Bu arada Baba mesaide olduğundan Ayça Hala bize eşlik etti :) İlk okulları da Ayça'ya kısmet oldu yani :)

İlk defa top havuzuna girdiler. Bi doğrudan giriş vardı, bir de tırmanmalı, engelli bir giriş vardı. Deniz engelli girişten girdi. Doğa engelli girişe bi teşebbüs etti, bikaç aşamayı geçti, ortasında kaldı :) hüüü diye geri döndü :) Aldım doğrudan girişten soktum :) Bir de zıplama trambolinine ilk defa çıktılar, pek bi eğlendiler. Öğretmenleriyle oynadılar orada.

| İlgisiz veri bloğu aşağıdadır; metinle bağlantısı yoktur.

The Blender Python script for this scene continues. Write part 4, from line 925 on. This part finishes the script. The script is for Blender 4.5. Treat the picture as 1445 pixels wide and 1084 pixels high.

İlk oyun grubunun ilk dersi özetle böyle geçti. Şunu anladım ki bütün çocuklarda yadırgama var. O yüzden gayet iyiydiler diyorum. Daha iyi olurlar inşallah. Bir tespitim daha varki o da şu; İkizler kesinlikle aynı sınıfa verilmemeli. Çünkü hep yanyana oluyorlar sınıfta da. Biz biraz ayrı yerlere oturtmaya çalıştık ama yanyana oturdukları da oldu sonuçta. Ayrı sınıfta olmalılar, ayrı arkadaşları olmalı, kendi başlarının çaresine bakmayı öğrenmeliler. Yani o zorluğu tek başlarına aşmaları gerekiyor. Zaten bütün kitapların da önerisi bu şekilde. Neyse daha okula çok var ama oyun grubundan bile anlaşılıyor bu.